No, it is plain wrong. He recommends borosilicate beakers for beer. I think he never worked in a lab: borosilicate beakers break. Their thermal expansion tolerance is a non feature for cold beer: when did one of your beer mug broke because you served yourself boiling beer?

> Does your glassware meet ASTM Specification E960, Type II requirements? Is it manufactured from 33 expansion, low extractable borosilicate glass conforming to USP Type I and ASTM E438, Type I, Class A requirements? I didn't think so.

I call that hacker syndrome, when the typical hacker thinks a long line of impressive specs and numbers matter, because he has no idea of the customer requirements.

> Used to contain a life raft. Now, my groceries.

How easy it is to clean when there is a spill? How easy it is to replace? I have carried BRICKS inside the nylon woven bags some supermarket sell for $1.99. Rinced with water, ready in 5 minutes.

> For less than $100, I can buy a short USMC Short KA-BAR or a real M9 from Ontario for $150. This is the real thing, used by the US military.

Show off!!

If you want something to bring in a fight, get a Mark 1 trench knife: has brass knuckles for punching (and limit the risk of dropping your knife), a long thin blade for more lethality (easier puncture wound regardless of angle than with a wider blade).
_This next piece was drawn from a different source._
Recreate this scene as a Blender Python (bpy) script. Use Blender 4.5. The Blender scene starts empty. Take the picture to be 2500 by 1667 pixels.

And in the kitchen it is ideal to break walnuts :)

Of course it does not look "nice" - like carrying bricks in a nylon supermarket bag. It is about knowing the needs you optimize for.

2 comments

The beaker example is the worst one, because the shape of the beaker is meant for controlled pouring out one point and no spills anywhere else around the perimeter. A drinking glass is designed for sipping which is completely different. If you tried drinking out of a beaker the flanged opening would tend to make the beverage pour down either side of your mouth.
It's also sort of a bad idea to normalize drinking out of laboratory glassware. Granted your home is different from a real lab, but lab workers have died drinking something they thought was water.

In my dad's lab in the 1970s, they used to make coffee in a large Erlenmeyer flask and filter it under vaccuum with a Buchner funnel. The safety director eventually banned it and made them buy a Mr. Coffee.

I wonder how many undergrads will disassemble their bongs made from spare bits of chemistry glassware after reading your warning about drinking from lab equipment.
I think you're missing the point. Nobody cares what ASTM Specification E960 is, it just sounds cool. Some people like industrial/military stuff for its own sake.